- **Given instruction**:
Each line from the one that contains "C = mixc(C, dark, stain * .85)" to the end of the material must be set down exactly, and no line before it.

* BEGIN Data provided *

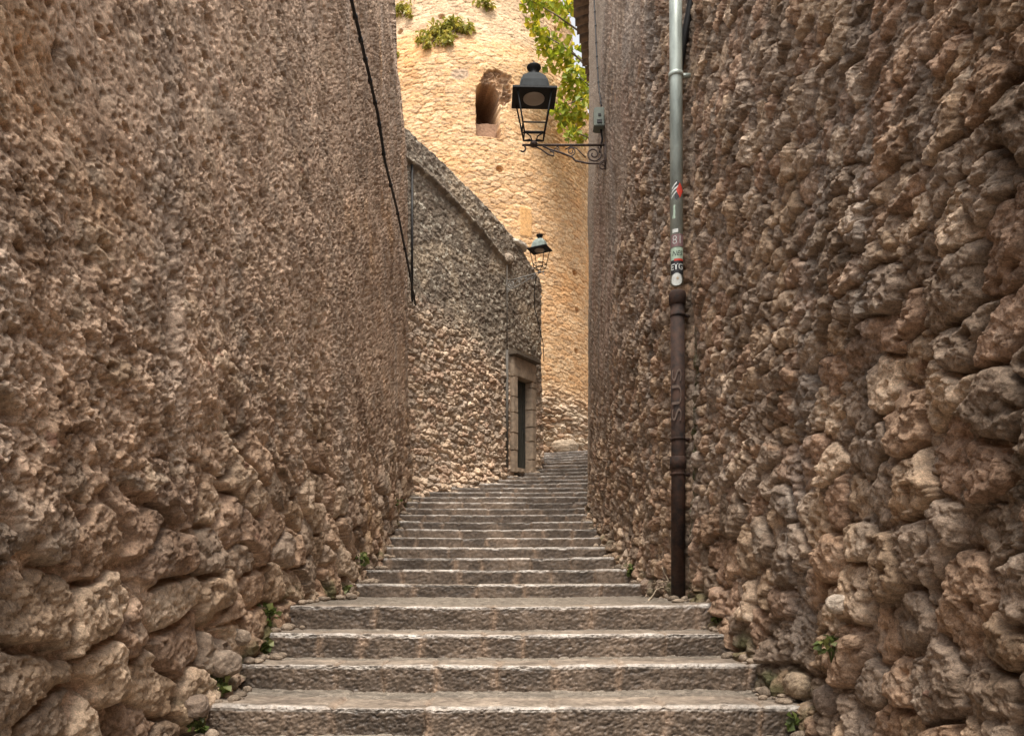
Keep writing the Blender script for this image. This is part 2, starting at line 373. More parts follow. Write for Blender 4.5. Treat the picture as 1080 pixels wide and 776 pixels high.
def right_h(u, z, d, g):
    low = fbm(u * .55, z * .55, 3, 103)
    mA = ss(.6, -.6, (g - 1.35) * .55 + (d - 4.6) * .45 + 1.1 * fbm(u * .8, z * .8, 3, 109))
    # stones lie on a slant higher up
    k = .10 * ss(.2, 2.0, z)
    us = u * 1.0 + z * 0; zs = z + u * k * .6
    hA, iA, eA = stones(us, zs, .25, .25, 121, sharp=10)
    hB, iB, eB = stones(us, zs, .19, .165, 131, sharp=9)
    hC, iC, eC = stones(u, z, .07, .05, 141)
    mort = .34 + .8 * fbm(u * 1.6, z * 1.6, 4, 112) + .08 * ss(5, 9, d)
    plas = ss(-.5, .5, d - (12.45 - .62 * np.maximum(z - 4.6, 0)) + .35 * fbm(u * 1.2, z * .8, 4, 113))        # smooth render at the far corner
    plas = np.maximum(plas, ss(12.35, 12.6, d))
    half = ss(-1.4, .8, d - (9.6 - .75 * np.maximum(z - 3.6, 0)) + .9 * fbm(u, z * .6, 3, 114)) * ss(1.6, 3.4, z)
    mort = mort + half * .45
    A = hA * .115; Am = mort * .065
    B = hB * .070; Bm = (mort + .05) * .058
    fA = ss(-.004, .012, A - Am); fB = ss(-.003, .008, B - Bm)
    stA = np.maximum(A, Am) + .3 * hB * .05 * (1 - fA)
    stB = np.maximum(B, Bm) + .30 * hC * .02
    h = stB + (stA - stB) * mA
    stone = fB + (fA - fB) * mA
    rid = fbm(u * 6, z * 6, 5, 170, .55, ridged=True); fn = fine(u, z, 180)
    calm = ss(-.1, .3, fbm(u * 1.0 + 60, z * .9, 4, 161)); ex = 1 - .5 * calm
    jv = ss(-.25, .25, fbm(u * 2.5, z * 2.5, 3, 162)); h = h - ss(.16, .02, eA + .05 * hC) * .048 * mA * fA * jv - ss(.15, .02, eB + .05 * hC) * .024 * fB * (1 - mA) * jv
    cg = crag(u, z, 700, 1.0, ((.14, .016), (.06, .011), (.025, .006)))
    h = h + .08 * low + .020 * (rid - .3) * ex + fn * .022 * ex + cg * .92 * ex
    P1, P2, pid, _, _ = worley(u / .085 + fn * .5, z / .075 + rid * .3, 155)
    h = h - .034 * ss(.42, .1, P1) * (pid > .70)
    h = h + .10 * np.exp(-np.maximum(g, 0) / .16) * (hB * .6 + .1)
    soft = .80 * half; h = h * (1 - soft) + (.05 + .05 * low) * soft
    h = h + .012 * fbm(u * 22, z * 22, 3, 163)
    hp = .035 + .012 * fn + .03 * low
    h = h + (hp - h) * plas
    nearpipe = np.exp(-((d - 6.15) / .16) ** 2); h = h * (1 - .75 * nearpipe) - .02 * nearpipe
    stone = stone * (1 - plas)
    crust = np.array([.27, .20, .148], F) * (1 + .30 * fbm(u * 1.1, z * .9, 4, 115) + .2 * fn)[..., None]
    C = mixc(crust, palette(np.where(mA > .5, iA, iB)) * np.array([1.16, 1.06, .97], F), stone * .9)
    grey = ss(.05, .5, fbm(u * 1.5, z * .3, 4, 116) + half * .2)
    C = mixc(C, C.mean(-1, keepdims=True) * np.array([1.1, .98, .87], F), grey * .5)
    C = mixc(C, np.array([.37, .30, .235], F) * (1 + .15 * fn)[..., None], plas * .9)
    pinkp = ss(.12, .2, fbm(u * 1.4 + 9, z * .7 + 2, 4, 117)) * half * (1 - plas); C = mixc(C, np.array([.36, .25, .19], F) + 0 * C, pinkp * .8)
    brick = ss(.985, .99, rnd(iC, 8)) * ss(.05, .2, eC) * ss(.1, .3, fbm(u * .9, z * .9, 3, 146)); C = mixc(C, np.array([.25, .14, .10], F) + 0 * C, brick * .8)
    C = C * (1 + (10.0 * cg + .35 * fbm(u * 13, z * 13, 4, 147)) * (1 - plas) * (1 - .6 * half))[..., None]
    dirt = ss(.05, .4, fbm(u * 2.2, z * 1.5, 5, 148)) * (1 - plas); C = mixc(C, C * np.array([.60, .57, .53], F), dirt * .9)
    mossy = ss(.16, .02, g + .05 * fn) * ss(-.05, .35, fbm(u * 3, z * 3, 4, 149)); C = mixc(C, np.array([.075, .08, .03], F) + 0 * C, mossy * .8)
    streak = half * ss(-.1, .4, fbm(u * 7, z * .7, 4, 119)) * (1 - plas); C = mixc(C, np.array([.42, .335, .265], F) + 0 * C, streak * .6)
    wash = ss(.2, .55, fbm(u * 6, z * 6, 3, 144)) * .25; C = mixc(C, np.array([.50, .43, .35], F) + 0 * C, wash)
    moss = np.exp(-((d - 5.98) / .05) ** 2) * ss(2.3, 1.6, z) * ss(-.3, .3, fbm(u * 8, z * 4, 3, 118) + .35); C = mixc(C, np.array([.045, .06, .018], F) + 0 * C, moss * .85)
    return h, C

def ztop_alley(s, Y): return np.maximum(3.4, .78 * Y + .9)

lx, ly = np.array(LW).T; rx, ry = np.array(RW).T
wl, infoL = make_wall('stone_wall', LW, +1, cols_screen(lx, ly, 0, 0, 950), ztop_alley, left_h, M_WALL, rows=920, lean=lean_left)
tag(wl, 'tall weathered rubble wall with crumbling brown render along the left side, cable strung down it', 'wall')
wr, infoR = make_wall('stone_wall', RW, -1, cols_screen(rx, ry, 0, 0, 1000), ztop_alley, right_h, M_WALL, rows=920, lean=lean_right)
tag(wr, 'tall rough rubble wall on the right of the steps, carrying the pipe and the larger lantern', 'wall')

# far left wall with the door --------------------------------------
W2A = np.array([-1.89, 14.0]); W2B = np.array([.70, 17.8]); W2U = (W2B - W2A) / np.linalg.norm(W2B - W2A); W2N = np.array([W2U[1], -W2U[0]]); W2L = float(np.linalg.norm(W2B - W2A))
W2 = [tuple(W2A - W2U * .7), tuple(W2A), tuple(W2B - W2U * .06), tuple(W2B + W2U * .02 - W2N * .05), tuple(W2B + W2U * .10 - W2N * .9)]
def w2p(t, out=0.0, z=0.0):
    p = W2A + W2U * (t * W2L) + W2N * out; return Vector((p[0], p[1], z))
DOOR0, DOOR1 = .7 + .748 * W2L, .7 + .884 * W2L
DOORZ0, DOORZ1 = 2.36, 4.42
def wall2_h(u, z, d, g):
    t = (u - .7) / W2L
    hB, iB, eB = stones(u, z, .20, .14, 231)
    hC, iC, eC = stones(u, z, .095, .07, 241)
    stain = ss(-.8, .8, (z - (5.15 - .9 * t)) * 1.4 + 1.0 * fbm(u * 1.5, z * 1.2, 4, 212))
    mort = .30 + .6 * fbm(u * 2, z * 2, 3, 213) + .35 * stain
    B = hB * .08; Bm = mort * .06
    fB = ss(-.004, .01, B - Bm)
    h = np.maximum(B, Bm) + .35 * hC * .035
    cg = crag(u, z, 800, 1.0, ((.16, .03), (.07, .018)))
    h = h * (1 - .75 * stain) + fine(u, z, 280) * .03 + cg * (.8 - .45 * stain)
    h = h + .25 * np.exp(-np.maximum(g, 0) / .22) * (.3 + hB * .5) * ss(DOOR0 - .25, DOOR0 - 1.0, u)
    zl = 7.62 - .82 * np.clip(t / .68, 0, 1) ** 1.5
    led = np.exp(-((z - zl) / .05) ** 4) * ss(.70, .66, t); h = h + .09 * led
    rec = ss(DOOR0, DOOR0 + .03, u) * ss(DOOR1, DOOR1 - .03, u) * ss(DOORZ1 + .02, DOORZ1 - .02, z)
    sur = ss(DOOR0 - .25, DOOR0 - .2, u) * ss(DOOR1 + .25, DOOR1 + .2, u) * ss(DOORZ1 + .66, DOORZ1 + .6, z)
    h = h * (1 - sur) + .0 * sur - .42 * rec
    C = mixc(np.array([.46, .36, .265], F) * (1 + .2 * fbm(u * 2, z * 2, 3, 214))[..., None], palette(iB) * np.array([1.5, 1.42, 1.36], F), fB * .75)
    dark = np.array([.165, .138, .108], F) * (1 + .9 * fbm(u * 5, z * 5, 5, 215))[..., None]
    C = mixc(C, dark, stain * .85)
    patch = ss(.0, .3, fbm(u * 1.1 + 3, z * 1.1, 5, 216)) * stain; C = mixc(C, np.array([.42, .335, .24], F) * (1 + .5 * fbm(u * 7, z * 7, 4, 217))[..., None], patch * .65)
    speck = (rnd(iC, 9) > .86) * ss(.08, .25, eC) * stain; C = mixc(C, np.array([.52, .47, .38], F) + 0 * C, speck * .8)
    return h, C
def ztop_w2(s, Y):
    t = (s - .7) / W2L
    return np.interp(t, [-.2, 0, .2275, .5, .77, .92, 1.0, 1.3], [8.3, 8.17, 8.02, 7.79, 7.45, 7.06, 6.85, 6.8]) + .05 * fbm(s * 3.5, s * 0, 4, 77)
c2 = np.concatenate([np.linspace(0, .6, 12)[:-1], np.linspace(.6, .7 + W2L, 560), np.linspace(.7 + W2L, .7 + W2L + .9, 40)[1:]])
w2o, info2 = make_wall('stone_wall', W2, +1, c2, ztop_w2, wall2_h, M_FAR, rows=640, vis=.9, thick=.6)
tag(w2o, 'lower rubble wall at the far left, dark stained above and pale below, with a narrow doorway', 'wall')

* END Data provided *

- **Solution below**:
    C = mixc(C, dark, stain * .85)
    patch = ss(.0, .3, fbm(u * 1.1 + 3, z * 1.1, 5, 216)) * stain; C = mixc(C, np.array([.42, .335, .24], F) * (1 + .5 * fbm(u * 7, z * 7, 4, 217))[..., None], patch * .65)
    speck = (rnd(iC, 9) > .86) * ss(.08, .25, eC) * stain; C = mixc(C, np.array([.52, .47, .38], F) + 0 * C, speck * .8)
    return h, C
def ztop_w2(s, Y):
    t = (s - .7) / W2L
    return np.interp(t, [-.2, 0, .2275, .5, .77, .92, 1.0, 1.3], [8.3, 8.17, 8.02, 7.79, 7.45, 7.06, 6.85, 6.8]) + .05 * fbm(s * 3.5, s * 0, 4, 77)
c2 = np.concatenate([np.linspace(0, .6, 12)[:-1], np.linspace(.6, .7 + W2L, 560), np.linspace(.7 + W2L, .7 + W2L + .9, 40)[1:]])
w2o, info2 = make_wall('stone_wall', W2, +1, c2, ztop_w2, wall2_h, M_FAR, rows=640, vis=.9, thick=.6)
tag(w2o, 'lower rubble wall at the far left, dark stained above and pale below, with a narrow doorway', 'wall')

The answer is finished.